Wacana modernisasi alutsista pun disampaikan oleh Menteri Pertahanan (Menhan), Prabowo Subianto. Hanya saja, wacana modernisasi alutsista ini, tentu butuh dana yang tidak sedikit. Kita pun tidak berharap modernisasi yang akan dilakukan pada alutsista ini berasal dari utang luar negeri. Sebab, semakin terjeratnya Indonesia dengan utang luar negeri, maka semakin tumpul kemandirian Indonesia. Apalagi, kemandirian Indonesia dalam hal sistem pertahanan bernegara.

*Urgensi Sistem Pertahanan Militer*

Sistem pertahanan keamanan sangat penting bagi eksistensi sebuah negara. Selain melindungi keamanan warga negara dari serangan musuh, sebuah sistem pertahanan militer juga bisa berfungsi untuk menggentarkan dan menimbulkan ketakutan dalam jiwa seorang musuh. Oleh karena itu, seharusnya sebuah negara memiliki sistem pertahanan militer yang kuat baik di darat, laut maupun udara demi menjaga kesatuan dan kedaulatan negara.

Indonesia, negara kepulauan dengan garis pantai terpanjang di dunia. Wilayah maritimnya menempati sekitar 62% luas seluruh wilayah yang dikuasainya. Hanya saja, jumlah kapal selam yang dimiliki sebagai bagian dari sistem pertahanan militer di wilayah perairannya hanya berada di angka 5. Tentu, jumlah ini sangat jauh dibandingkan dengan negara-negara seperti China dan Amerika. Banyaknya jumlah alutsista yang dimiliki oleh negara-negara tersebut tentu didukung oleh sumber pendanaan yang berlipat dibandingkan jumlah dana militer Indonesia.

*Membangun Sistem Pertahanan Militer yang Kuat*

Membangun sebuah sistem pertahanan militer yang tangguh tentu bukan perkara yang mudah. Ada beberapa hal yang bisa dilakukan oleh sebuah negara untuk membangun sistem pertahanan militer yang kuat, mandiri dan berdaulat.

Pertama, memperjelas visi, misi serta pandangan hidup yang diadopsi oleh negara. Negara yang mengadopsi kapitalisme, tentu memiliki visi yang berbeda dengan negara yang mengadopsi sosialisme/komunisme maupun Islam. Pandangan hidup atau ideologi inilah yang menjadi faktor utama bagi sebuah negara dalam membentuk bangunan negaranya.

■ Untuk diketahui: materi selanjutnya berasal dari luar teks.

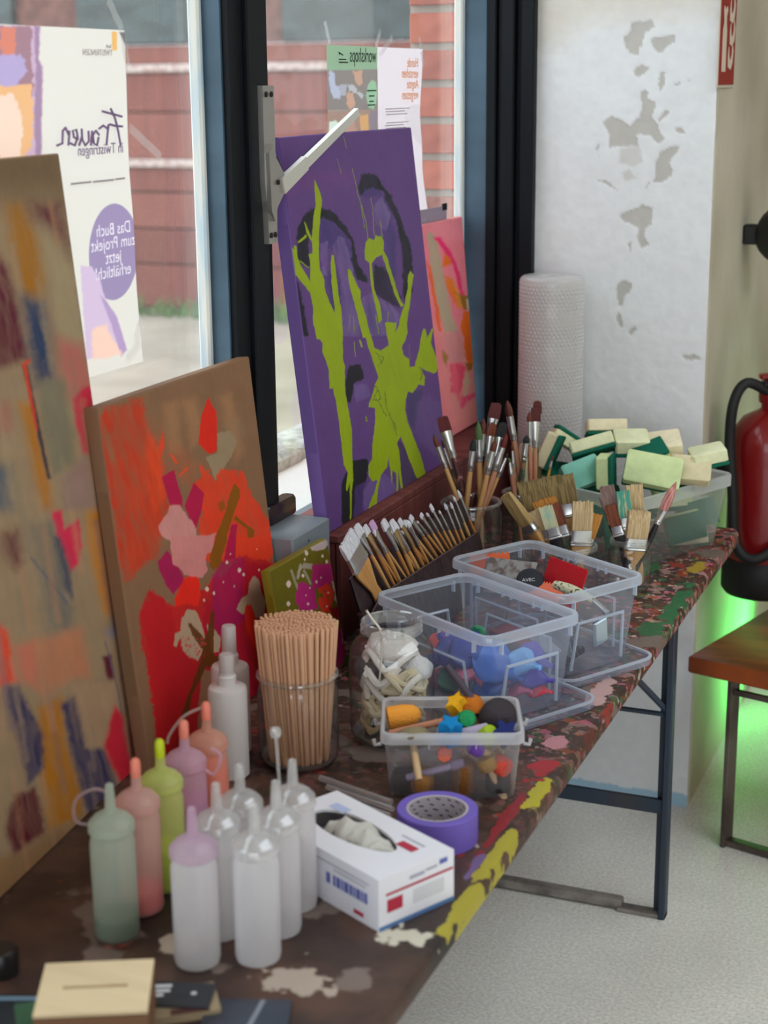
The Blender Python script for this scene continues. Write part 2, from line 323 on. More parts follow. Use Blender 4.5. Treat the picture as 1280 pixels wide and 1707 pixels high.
j = thing('trim_4', None, None); j['kind'] = 'structure'       # deep jamb against the pier
MB().box((-1.325, 3.89, 1.94), (.06, .10, 2.05)).build('steel_post', m_blue, j, False)
g_ = MB()
for x0, x1, y in ((-1.297, -1.272, 3.830), (-1.272, -1.258, 3.842), (-1.258, -1.226, 3.826), (-1.226, -1.212, 3.845), (-1.212, -1.178, 3.832)): g_.box(((x0 + x1) / 2, (y + 3.93) / 2, 1.94), (x1 - x0, 3.93 - y, 2.05), ch=.003)
g_.box((-1.238, 3.845, .46), (.12, .10, .92)); g_.build('grooved_casing', m_dark, j, False)
MB().box((-1.366, 3.832, 1.94), (.022, .018, 2.05), ch=.004).build('glazing_bead', m_bead, j, False)
for i, (y0, y1) in enumerate(((2.69, 3.835), (.10, 2.525), (-2.05, -.05), (-3.1, -2.2))):
    root = thing(f'window_{i+1}', None, None); root['kind'] = 'structure'
    MB().box((GX, (y0 + y1) / 2, 1.94), (.003, y1 - y0, 2.03)).build('pane', m_glass, root, False)
    MB().box((GX + .02, (y0 + y1) / 2, .945), (.05, y1 - y0, .05), ch=.004).build('bottom_rail', mat('grey painted rail', al(128, 136, 144), .5), root, False)
    MB().box((GX + .02, (y0 + y1) / 2, 2.945), (.05, y1 - y0, .05)).build('top_rail', m_dark, root, False)
s_ = struct(MB().box((-1.50, .45, .945), (.20, 7.1, .025), ch=.006), 'windowsill_outside', mat('white coated sheet', al(232, 228, 224), .5, bump=(30, .2, .003)))
root = thing('trim_5', None, None); root['kind'] = 'structure'
m_stone = mat('pale grey kerb stone', al(196, 196, 188), .8, noise=(40, al(150, 150, 142), .4, .65), bump=(90, .5, .003))
for k in range(9): MB().box((-1.66, -3.5 + k * .92, .93), (.13, .912, .12), ch=.018).build('stone', m_stone, root)
wires = MB()
for k in range(7): a = rng.uniform(-.05, .05, 6); y = 2.86 + k * .012; wires.tube([(-1.50 + a[0] * .6, y, .962), (-1.52 + a[1] * .6, y + .03 + a[2], .985 + abs(a[3]) * .4), (-1.55 + a[4] * .5, y + .07, .965)], .0012, 5)
tag(wires.build('wire_tangle', mat('dull wire', al(150, 145, 140), .4, .8)), 'tangle of thin wire lying on the white outside sill', 'wire')

# ------------------------------------------------------------------ outside
gr = mat('pale gravel yard', al(172, 162, 148), .9, noise=((1.2, 1.2, 1.2), al(140, 130, 118), .35, .7), bump=(25, .6, .02))
struct(MB().box((-8, 1, -.16), (34, 44, .1)), 'ground_yard', gr)
W_Y = 12.7; root = thing('wall_courtyard', None, None); root['kind'] = 'structure'
m_red = [mat(f'red board {i}', al(*c), .75, noise=((14, 14, 1.2), al(*d), .35, .7), bump=(50, .3, .004)) for i, (c, d) in enumerate((((134, 72, 62), (116, 60, 53)), ((126, 66, 57), (108, 56, 50)), ((140, 78, 67), (120, 66, 58))))]
m_str = mat('white rough string course', al(205, 190, 184), .8, noise=(30, al(165, 130, 122), .42, .6))
z = 0.; k = 0
for zt, h in ((.287, .387), (.60, .31), (.917, .315), (1.13, .21), (1.20, .07), (1.60, .40), (1.93, .33), (2.0, .07), (2.16, .16)):
    zc = zt - h / 2
    if h < .1: MB().box((-7.5, W_Y - .02, zc), (13, .16, h), ch=.02).build('string_course', m_str, root)
    else: MB().box((-7.5, W_Y + .004 * (k % 3), zc), (13, .12, h - .012), ch=.008).build('board', m_red[k % 3], root)
    k += 1
z = 2.16
MB().box((-7.5, W_Y + .09, 1.0), (13, .04, 2.3)).build('backing_wall', mat('dark joint', al(84, 48, 42), .9), root)
for x0, x1 in ((-13.8, -10.6), (-9.9, -8.70), (-8.04, -6.97), (-6.06, -3.6)): MB().box(((x0 + x1) / 2, W_Y - .03, z + .32), (x1 - x0, .1, .62), ch=.01).build('window', mat('far dark window', al(66, 78, 80), .35, noise=((3, 3, 8), al(54, 62, 62), .4, .6)), root)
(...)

Untuk memiliki sebuah militer yang kuat, negara minimal harus memiliki visi dan misi sebagai negara pertama. Bukan hanya sebatas negara satelit ataupun negara pengekor yang beredar mengikuti kepentingan negara-negara yang lain. Dengan menetapkan visi dan misi yang jelas, maka sistem kenegaraan yang lain akan dibentuk mengikuti visi dan misi ini.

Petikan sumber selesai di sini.